Now let’s look at different types of precipitation. We now know that most of the rain that falls in our region begins as snow within the cloud. As the snow begins to fall it encounters warmer and warmer air. This leads to the snow melting and turning into rain.
One thing that you may have noticed is that often when it first begins to rain, the drops are very large, then as it continues raining the drops become smaller. There are two reasons why this happens.
Initially, both large and small droplets begin falling from the cloud, but because the large droplets have more mass their terminal velocity is higher — that is, they fall faster than the small droplets. Therefore, the large droplets reach the ground before the smaller droplets.
Secondly, if you recall, the air beneath a cloud is usually not completely saturated with moisture, so when the rain starts to fall the droplets begin to evaporate. The smallest of the droplets will totally evaporate while the larger ones will make it to the ground.
When thinking about precipitation, since most precipitation begins as snow, it makes perfect sense that we see snow falling when it is cold outside. However, snow can fall even when it is above freezing as the warm layer of air near the surface is often not deep enough to give the snow time to melt on the way down.
Next on our list of precipitation types is sleet or ice pellets. This form of precipitation is created when raindrops freeze in the air before they reach the ground. This type of precipitation does not occur that often, and when it does, it can sometimes be mistaken for small hail (remember, hail forms in thunderstorms). Sleet begins as snow and then melts into rain as it encounters warm air. Usually, once a snowflake melts into rain, the air below the cloud will remains warm and we will only see rain, but sometimes there is a lower layer of air that is below the freezing point. Once the raindrop encounters this layer, if it is deep enough, the raindrop will freeze and hit the ground as a transparent or semi-transparent ice pellet. These pellets are usually less than 5 millimetres in diameter.

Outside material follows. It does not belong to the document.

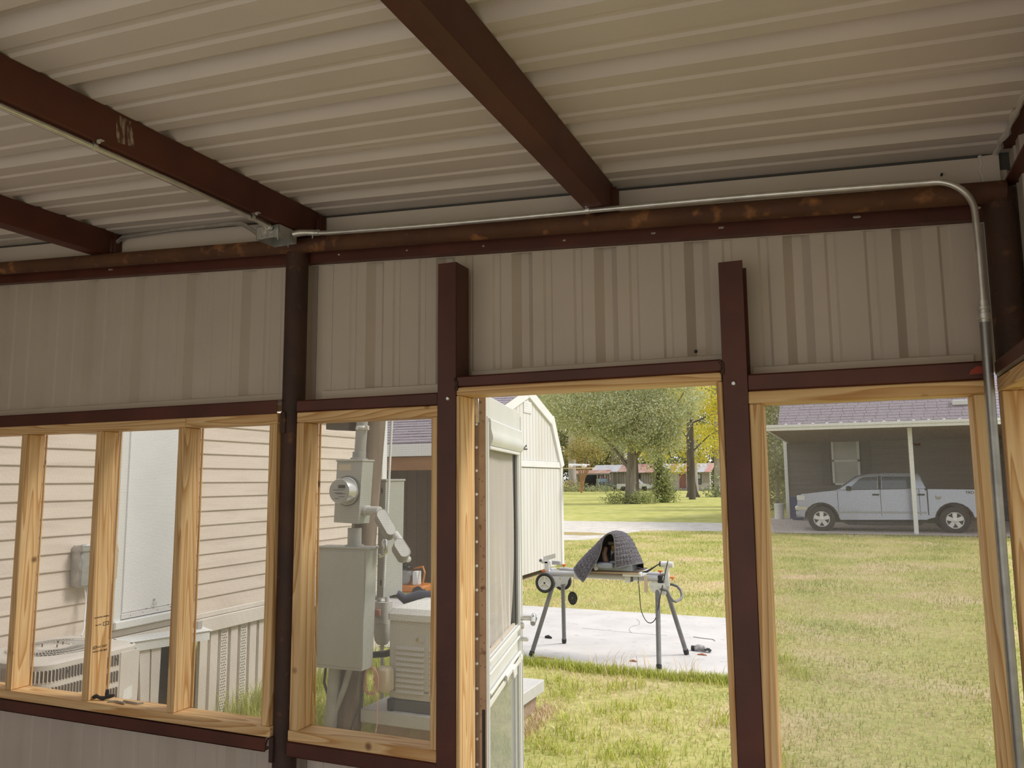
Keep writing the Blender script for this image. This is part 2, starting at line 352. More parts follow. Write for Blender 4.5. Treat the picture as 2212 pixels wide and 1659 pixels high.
# fascia flashing between the top of the wall and the roof, with a dark joint line above it
MB().prism([(XL, zp(XL)-0.06), (0.40, zp(0.40)-0.06), (0.40, zr(0.40)-0.010), (XL, zr(XL)-0.010)], 0.116, 0.119, 'y').build('flashing', M['trim_white'], ceil, smooth=0)
MB().prism([(XL-.1, zr(XL-.1)-0.05), (0.58, zr(0.58)-0.05), (0.58, zr(0.58)+0.03), (XL-.1, zr(XL-.1)+0.03)], 0.1195, 0.165, 'y').build('eave_closure', M['grey_dark'], ceil, smooth=0)
# foam closure along the right edge of the roof and the gable flashing beside it
m = MB(); rnd = random.Random(3)
pts = [(0.441+rnd.uniform(-.004, .004), 0.115-0.03*i, zr(0.44)-0.004+rnd.uniform(-.003, .003)) for i in range(60)]
m.tube(pts, [0.007+rnd.uniform(-.003, .004) for _ in pts], 7); m.tube([(0.40+rnd.uniform(-.003, .003), 0.112, zr(0.4)-0.012*i-0.006) for i in range(8)], 0.0055, 6)
m.build('sealant_bead', pm('white_foam', (0.66, 0.62, 0.56), rough=0.9, bump=0.4, scale=60), ceil)
m = MB().box(0.400, 0.445, 0.108, 0.114, zr(0.42)-0.13, zr(0.42)-0.008); m.build('corner_flashing', M['trim_white'], ceil, smooth=0)

# ---- front wall
wf = thing('wall_front', kind='structure', loc=(0, 0.1, 0))
YS = 0.122                                  # plane of the wall sheets (ribs stand outward)
CM = -1.021
def wall_sheets(xa, xb, z0, z1, par, first=CM):
    # sheets 0.915 wide from xa to xb; z1(x) is the upper edge
    i0 = math.floor((xa - first)/0.915) - 1
    for i in range(i0, i0+10):
        a = first - 0.150 + 0.915*i; b = a + 0.915
        if b <= xa+0.02 or a >= xb-0.02: continue
        pr = []
        for j in range(-1, 4): pr += rib(first + 0.915*i + 0.305*j, 0.030)
        aa, bb = max(a, xa), min(b+0.012, xb)
        def h_at(u):
            for (u0, h0), (u1, h1) in zip(pr, pr[1:]):
                if u0 <= u <= u1: return h0 + (h1-h0)*(u-u0)/max(u1-u0, 1e-9)
            return 0.0
        pr2 = [(aa, h_at(aa))] + [(u, h) for u, h in pr if aa < u < bb] + [(bb, h_at(bb))]
        lift = 0.0008 if i % 2 else 0.0
        lo = [Vector((u, YS+h+lift, z0)) for u, h in pr2]; hi = [Vector((u, YS+h+lift, z1(u))) for u, h in pr2]
        n_ = len(lo); t = Vector((0, 0.0012, 0)); mm = MB()
        V = lo + hi + [p+t for p in lo] + [p+t for p in hi]
        F = [(q, q+1, n_+q+1, n_+q) for q in range(n_-1)] + [(2*n_+q, 3*n_+q, 3*n_+q+1, 2*n_+q+1) for q in range(n_-1)]
        mm.add(V, F).build('wall_sheet', M['wsheet'], par, smooth=0, fix=False)
def ztop(x): return zr(x) - 0.004
wall_sheets(XL, -1.945, 2.000, ztop, wf)
wall_sheets(-1.945, -1.225, 2.000, ztop, wf)
wall_sheets(-1.225, -0.30, 2.045, ztop, wf)
wall_sheets(-0.30, 0.475, 1.990, ztop, wf)
wall_sheets(XL, -1.945, -0.02, lambda x: 0.790, wf)
wall_sheets(-1.945, -1.225, -0.02, lambda x: 0.790, wf)
# drip trim along the lower edge of the upper sheets
for xa, xb, z in ((XL, -1.99, 2.050), (-1.86, -1.294, 2.050), (-1.215, -0.328, 2.088), (-0.25, 0.345, 2.042)):
    MB().prism([(YS-0.006, z-0.07), (YS-0.008, z), (YS-0.001, z+0.003), (YS-0.001, z-0.07)], xa, xb, 'x').build('sheet_trim', M['trim_white'], wf, smooth=0)
# steel: top pipe, channel behind it, posts, rails
MB().tube([(XL, 0.03, zp(XL)), (0.44, 0.03, zp(0.44))], 0.030, 20).build('top_pipe', M['rust'], wf)
m = MB(); x0, x1 = XL, 0.40
def zc(x): return 2.442 - S*x
m.prism([(x0, zc(x0)), (x1, zc(x1)), (x1, zc(x1)+0.10), (x0, zc(x0)+0.10)], 0.080, 0.084, 'y'); m.prism([(x0, zc(x0)), (x1, zc(x1)), (x1, zc(x1)+0.004), (x0, zc(x0)+0.004)], 0.084, 0.119, 'y')
m.build('top_channel', M['red'], wf, smooth=0)
MB().cyl((-1.947, 0.055, -0.02), (-1.947, 0.055, zp(-1.947)), 0.0435, n=28).build('pipe_post', M['darkpipe'], wf)
MB().cyl((0.428, 0.055, -0.02), (0.428, 0.055, zp(0.43)+0.01), 0.040, n=28).build('pipe_post', M['darkpipe'], wf)
def rail(xa, xb, z0, z1, y0=0.0, y1=0.05, name='rail', par=None): return MB().box(xa, xb, y0, y1, z0, z1, 0.005).build(name, M['red'], par or wf)
def channel(pts, name, par):    # thin folded section
    return pts
# left window header: open channel whose end shows
m = MB().box(XL, -1.982, 0.0, 0.004, 1.962, 2.012, 0.001); m.box(XL, -1.962, 0.0, 0.075, 2.009, 2.0125, 0.001); m.box(XL, -1.982, 0.0, 0.075, 1.9595, 1.963, 0.001); m.build('window_rail', M['red'], wf)
m = MB().box(-1.968, -1.945, 0.004, 0.085, 1.885, 1.966, 0.002); m.build('post_bracket', M['darkpipe'], wf)
m = MB().box(XL, -1.992, 0.0, 0.004, 0.734, 0.784, 0.001); m.box(XL, -1.992, 0.0, 0.07, 0.780, 0.784, 0.001); m.box(XL, -2.00, 0.0, 0.05, 0.734, 0.738, 0.001)
m.tube([(-1.995, 0.003, 0.737), (-1.993, 0.012, 0.772), (-1.99, 0.030, 0.781)], 0.003, 6); m.build('window_rail', M['red'], wf)
m = MB().box(-1.975, -1.958, 0.0, 0.05, 0.700, 0.788, 0.002); m.build('post_bracket', M['darkpipe'], wf)
rail(-1.893, -1.290, 1.961, 2.006, name='window_rail'); 
r2 = rail(-1.900, -1.290, 0.729, 0.782, name='window_rail')
rail(-1.222, -0.326, 2.019, 2.058, y0=-0.001, y1=0.05, name='door_rail'); rail(-0.258, 0.365, 1.957, 2.008, name='window_rail')
m = MB().add([(0.315, -0.0008, 1.972), (0.352, -0.0008, 1.974), (0.352, -0.0008, 1.992), (0.335, -0.0008, 1.994), (0.320, -0.0008, 1.984)], [(0, 1, 2, 3, 4)])
m.build('paint_mark', pm('red_paint', (0.33, 0.045, 0.02), rough=0.6), wf, smooth=0, label='bright red paint patch')
# channel posts either side of the door
def post(xa, xb, zt, web_right, nm='channel_post'):
    t = 0.004; m = MB(); r = 0.003
    m.box(xa, xb, 0.0, t, -0.02, zt, 0.0015); m.box(xa, xb, 0.1-t, 0.1, -0.02, zt, 0.0015)
    if web_right: m.box(xb-t, xb, 0.001, 0.099, -0.02, zt, 0.0015)
    else: m.box(xa, xa+t, 0.001, 0.099, -0.02, zt, 0.0015)
    return m.build(nm, M['red'], wf)
pL = post(-1.292, -1.2205, 2.463, True); pR = post(-0.327, -0.256, 2.355, False)
m = MB().box(-1.291, -1.222, 0.001, 0.099, 2.459, 2.463); m.build('post_cap', M['red'], pL)
for x, pp in ((-1.250, pL), (-0.296, pR)):
    m = MB().lathe([(0.0075, 0), (0.0075, 0.004), (0.005, 0.007)], (x, 0.0, 1.982), (0, -1, 0), 12); m.build('bolt', M['galv'], pp)
for (a, b, c) in ((-1.2205, -0.004, 2.03), (-0.330, -0.003, 2.035)):     # weld beads where the door rail meets the posts
    m = MB(); rr = random.Random(5)
    m.tube([(a+rr.uniform(-.004, .006), b, c-0.022+0.006*i) for i in range(8)], [0.005+rr.uniform(-.0015, .002) for _ in range(8)], 8); m.build('weld_bead', M['darkpipe'], wf)
tip = MB().lathe([(0.0012, 0), (0.0034, 0.006), (0.0034, 0.036)], (0, 0, 0), (0, 1, 0), 8).build('screw_tip', M['galv'], wf)
tl = [(-2.917, 2.642), (-1.736, 2.566), (-1.445, 2.546), (-1.144, 2.524), (-0.852, 2.507), (-0.556, 2.492), (-0.348, 2.482), (0.029, 2.462), (0.323, 2.446)]
for i, (x, z) in enumerate(tl):
    t_ = tip if i == 0 else like(tip); t_.location = (x, 0.050-0.1, z); t_.rotation_euler = (0.3, 0, 0.5)
for x, z in ((-0.28, 2.585), (0.30, 2.572), (-0.423, 2.105)):
    m = MB().lathe([(0.001, 0), (0.0035, 0.006), (0.0035, 0.018), (0.006, 0.019)], (x, 0.098, z), (0, 1, 0), 8); m.build('screw_tip', M['black'], wf)
for x, z in ((-2.94, 0.722), (-2.08, 0.722)):
    m = MB().cyl((x, 0.11, z), (x-0.02, 0.085, z-0.008), 0.003, n=8); m.build('screw_tip', M['zinc'], wf)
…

If the same process occurs, but the low layer of cold air is not deep enough, the falling raindrop will not have enough time to freeze. As the drops fall through the layer of freezing air they become super cooled (water that is below zero but still a liquid). When the drops hit the surface they form a thin film of water that freezes very quickly. This is what creates that smooth continuous coating of ice that creates really nasty driving conditions. This is another way that freezing rain can form (we examined the other way in last week’s article).
The next two types of precipitation are graupel (snow pellets) and hail. Both types of precipitation form in similar ways but need much different conditions for us to see them fall to the ground. These forms of precipitation begin their lives as a snowflake or ice crystal that grow by the process of riming (layers of ice forming around the ice crystal). These snow pellets then fall to the ground as hard white little balls that kind of look like miniature hailstones (graupel). Since the centre of the pellet has a large amount of air in it, the pellets are fairly light and rarely reach velocities greater than 10 kilometres an hour.

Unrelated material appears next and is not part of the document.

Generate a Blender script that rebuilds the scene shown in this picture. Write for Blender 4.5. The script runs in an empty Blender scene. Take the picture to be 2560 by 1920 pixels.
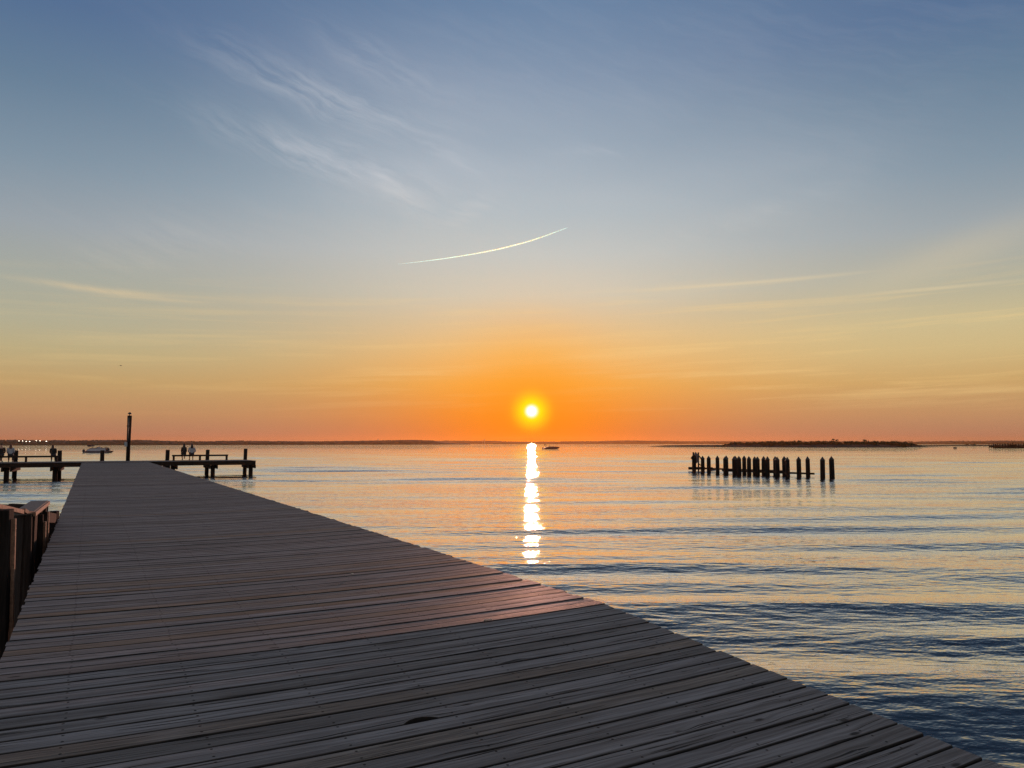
import bpy, bmesh, math, random
import numpy as np
from mathutils import Vector, Matrix

random.seed(7)
rng = np.random.default_rng(11)
S = bpy.context.scene
COL = S.collection
R = math.radians

# ------------------------------------------------------------------ camera frame
F, CX, CY, HY = 1923.0, 1280.0, 960.0, 1109.0
PITCH = math.atan((HY - CY) / F)
EYE = 2.52                      # metres above the water
DECK = 1.17                     # deck level above the water


def ray(x, y):
    X, Z, Y = x - CX, -(y - CY), F
    return Vector((X, Y * math.cos(PITCH) - Z * math.sin(PITCH),
                   Y * math.sin(PITCH) + Z * math.cos(PITCH)))


def on_plane(x, y, z=0.0):
    """place in the world seen at photo pixel (x, y) on the level z"""
    r = ray(x, y)
    t = (z - EYE) / r.z
    return Vector((r.x * t, r.y * t, z))


def at_range(x, y, D):
    r = ray(x, y)
    t = D / r.y
    return Vector((r.x * t, D, EYE + r.z * t))


AX = Vector((math.cos(R(118.7)), math.sin(R(118.7)), 0))   # along the pier
RX = Vector((AX.y, -AX.x, 0))                              # across it, to the right


def pier(s, w, z):
    return AX * s + RX * w + Vector((0, 0, z))


def w_at(px, s, z):
    """across-pier coordinate of the point at distance s seen in photo column px"""
    r = ray(px, HY)
    k = r.x / r.y
    return s * (k * AX.y - AX.x) / (RX.x - k * RX.y)


# ------------------------------------------------------------------ tagging
def tag(o, label=None, cat=None, group=None, kind=None):
    if label: o['label'] = label
    if cat: o['category'] = cat
    if group: o['group'] = group
    if kind: o['kind'] = kind
    return o


def empty(name, loc=(0, 0, 0), rz=0.0):
    o = bpy.data.objects.new(name, None)
    COL.objects.link(o)
    o.location = loc
    o.rotation_euler = (0, 0, rz)
    o.empty_display_size = 0.3
    return o


def copy_tree(o, parent=None):
    c = o.copy()
    COL.objects.link(c)
    if parent is not None:
        c.parent = parent
    for ch in list(o.children):
        copy_tree(ch, c)
    return c


# ------------------------------------------------------------------ mesh builder
class MB:
    def __init__(self):
        self.bm = bmesh.new()

    def quadbox(self, c8):
        v = [self.bm.verts.new(c) for c in c8]
        for f in ((3, 2, 1, 0), (4, 5, 6, 7), (0, 1, 5, 4), (1, 2, 6, 5), (2, 3, 7, 6), (3, 0, 4, 7)):
            self.bm.faces.new([v[i] for i in f])
        return self

    def box(self, c, size, rz=0.0, rx=0.0, ry=0.0):
        M = Matrix.Translation(c) @ Matrix.Rotation(rz, 4, 'Z') @ Matrix.Rotation(rx, 4, 'X') @ Matrix.Rotation(ry, 4, 'Y')
        x, y, z = size[0] / 2, size[1] / 2, size[2] / 2
        return self.quadbox([M @ Vector(p) for p in ((-x, -y, -z), (x, -y, -z), (x, y, -z), (-x, y, -z),
                                                     (-x, -y, z), (x, -y, z), (x, y, z), (-x, y, z))])

    def bar(self, a, b, wd, ht, up=(0, 0, 1)):
        a, b = Vector(a), Vector(b)
        d = (b - a).normalized()
        s = d.cross(Vector(up))
        if s.length < 1e-5:
            s = d.cross(Vector((0, 1, 0)))
        s = s.normalized() * wd / 2
        u = s.cross(d).normalized() * ht / 2
        return self.quadbox([a - s - u, a + s - u, b + s - u, b - s - u, a - s + u, a + s + u, b + s + u, b - s + u])

    def tube(self, pts, rad, n=10, cap=True):
        rings = []
        pts = [Vector(p) for p in pts]
        for i, p in enumerate(pts):
            d = (pts[min(i + 1, len(pts) - 1)] - pts[max(i - 1, 0)]).normalized()
            ref = Vector((1, 0, 0)) if abs(d.x) < 0.9 else Vector((0, 1, 0))
            s = d.cross(ref).normalized()
            t = d.cross(s).normalized()
            r = rad[i] if isinstance(rad, (list, tuple)) else rad
            rings.append([self.bm.verts.new(p + (s * math.cos(2 * math.pi * k / n) + t * math.sin(2 * math.pi * k / n)) * r)
                          for k in range(n)])
        for a, b in zip(rings, rings[1:]):
            for k in range(n):
                f = self.bm.faces.new((a[k], a[(k + 1) % n], b[(k + 1) % n], b[k]))
                f.smooth = True
        if cap:
            self.bm.faces.new(rings[0][::-1])
            self.bm.faces.new(rings[-1])
        return self

    def lathe(self, c, prof, n=14):
        c = Vector(c)
        rings = [[self.bm.verts.new(c + Vector((r * math.cos(2 * math.pi * k / n), r * math.sin(2 * math.pi * k / n), z)))
                  for k in range(n)] for r, z in prof]
        for a, b in zip(rings, rings[1:]):
            for k in range(n):
                f = self.bm.faces.new((a[k], a[(k + 1) % n], b[(k + 1) % n], b[k]))
                f.smooth = True
        self.bm.faces.new(rings[0][::-1])
        self.bm.faces.new(rings[-1])
        return self

    def prism(self, outline, depth, M=None):
        """outline in local XZ, extruded along local Y"""
        M = M or Matrix()
        a = [self.bm.verts.new(M @ Vector((x, -depth / 2, z))) for x, z in outline]
        b = [self.bm.verts.new(M @ Vector((x, depth / 2, z))) for x, z in outline]
        self.bm.faces.new(a)
        self.bm.faces.new(b[::-1])
        n = len(a)
        for i in range(n):
            self.bm.faces.new((a[i], b[i], b[(i + 1) % n], a[(i + 1) % n]))
        return self

    def blob(self, c, r, sub=2, rough=0.2, seed=0):
        bm2 = bmesh.new()
        bmesh.ops.create_icosphere(bm2, subdivisions=sub, radius=1.0)
        rr = random.Random(seed)
        vm = {}
        for v in bm2.verts:
            k = 1 + rr.uniform(-rough, rough)
            vm[v] = self.bm.verts.new(Vector(c) + Vector((v.co.x * r[0] * k, v.co.y * r[1] * k, v.co.z * r[2] * k)))
        for f in bm2.faces:
            self.bm.faces.new([vm[v] for v in f.verts]).smooth = True
        bm2.free()
        return self

    def build(self, name, mat, parent=None, bevel=0.0, loc=None):
        bmesh.ops.recalc_face_normals(self.bm, faces=self.bm.faces)
        me = bpy.data.meshes.new(name)
        self.bm.to_mesh(me)
        self.bm.free()
        me.materials.append(mat)
        o = bpy.data.objects.new(name, me)
        COL.objects.link(o)
        if parent is not None:
            o.parent = parent
        if loc is not None:
            o.location = loc
        if bevel:
            m = o.modifiers.new('bevel', 'BEVEL')
            m.width = bevel
            m.segments = 2
            m.limit_method = 'ANGLE'
        return o


# ------------------------------------------------------------------ materials
def lin(r, g, b):
    f = lambda c: (c / 255 / 12.92) if c / 255 <= 0.04045 else ((c / 255 + 0.055) / 1.055) ** 2.4
    return (f(r), f(g), f(b), 1.0)


class NT:
    """tiny node helper"""
    def __init__(self, tree):
        self.t = tree

    def n(self, typ, **kw):
        x = self.t.nodes.new(typ)
        for k, v in kw.items():
            setattr(x, k, v)
        return x

    def put(self, sock, val):
        if hasattr(val, 'links') or isinstance(val, bpy.types.NodeSocket):
            self.t.links.new(val, sock)
        elif val is not None:
            try:
                sock.default_value = val
            except Exception:
                sock.default_value = (val, val, val)

    def m(self, op, a, b=None, c=None, clamp=False):
        x = self.n('ShaderNodeMath', operation=op, use_clamp=clamp)
        for i, v in enumerate((a, b, c)):
            if v is not None:
                self.put(x.inputs[i], v)
        return x.outputs[0]

    def vm(self, op, a, b=None):
        x = self.n('ShaderNodeVectorMath', operation=op)
        self.put(x.inputs[0], a)
        if b is not None:
            self.put(x.inputs[1], b)
        return x

    def mix(self, f, a, b, blend='MIX'):
        x = self.n('ShaderNodeMix', data_type='RGBA', blend_type=blend)
        self.put(x.inputs[0], f)
        self.put(x.inputs[6], a)
        self.put(x.inputs[7], b)
        return x.outputs[2]

    def rng(self, v, a, b, c=0.0, d=1.0, smooth=False):
        x = self.n('ShaderNodeMapRange')
        if smooth:
            x.interpolation_type = 'SMOOTHSTEP'
        x.clamp = True
        self.put(x.inputs[0], v)
        for i, k in enumerate((a, b, c, d)):
            x.inputs[i + 1].default_value = k
        return x.outputs[0]

    def noise(self, vec, scale, detail=3.0, rough=0.55, dist=0.0):
        x = self.n('ShaderNodeTexNoise')
        self.put(x.inputs['Vector'], vec)
        x.inputs['Scale'].default_value = scale
        x.inputs['Detail'].default_value = detail
        x.inputs['Roughness'].default_value = rough
        x.inputs['Distortion'].default_value = dist
        return x.outputs['Fac']

    def mapping(self, vec, sc=(1, 1, 1), rot=(0, 0, 0), loc=(0, 0, 0)):
        x = self.n('ShaderNodeMapping')
        self.put(x.inputs['Vector'], vec)
        x.inputs['Scale'].default_value = sc
        x.inputs['Rotation'].default_value = rot
        x.inputs['Location'].default_value = loc
        return x.outputs[0]

    def ramp(self, fac, stops, interp='LINEAR'):
        x = self.n('ShaderNodeValToRGB')
        cr = x.color_ramp
        cr.interpolation = interp
        while len(cr.elements) < len(stops):
            cr.elements.new(0.5)
        for e, (p, c) in zip(cr.elements, stops):
            e.position = p
            e.color = c if len(c) == 4 else (*c, 1)
        self.put(x.inputs[0], fac)
        return x.outputs[0]

    def comb(self, x, y, z):
        c = self.n('ShaderNodeCombineXYZ')
        for i, v in enumerate((x, y, z)):
            self.put(c.inputs[i], v)
        return c.outputs[0]

    def sep(self, v):
        s = self.n('ShaderNodeSeparateXYZ')
        self.put(s.inputs[0], v)
        return s.outputs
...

Under the right conditions (thunderstorms) the graupel can undergo a series of trips within the storm where it is carried upwards into a freezing region of the cloud and then back again into a warm region. Each time it gains a layer of water in the warm region and then that layer freezes in the cold region. In very strong thunderstorms, hailstones can grow to 3 centimetres or more in diameter, which can give you a final velocity of over 110 kilometres an hour.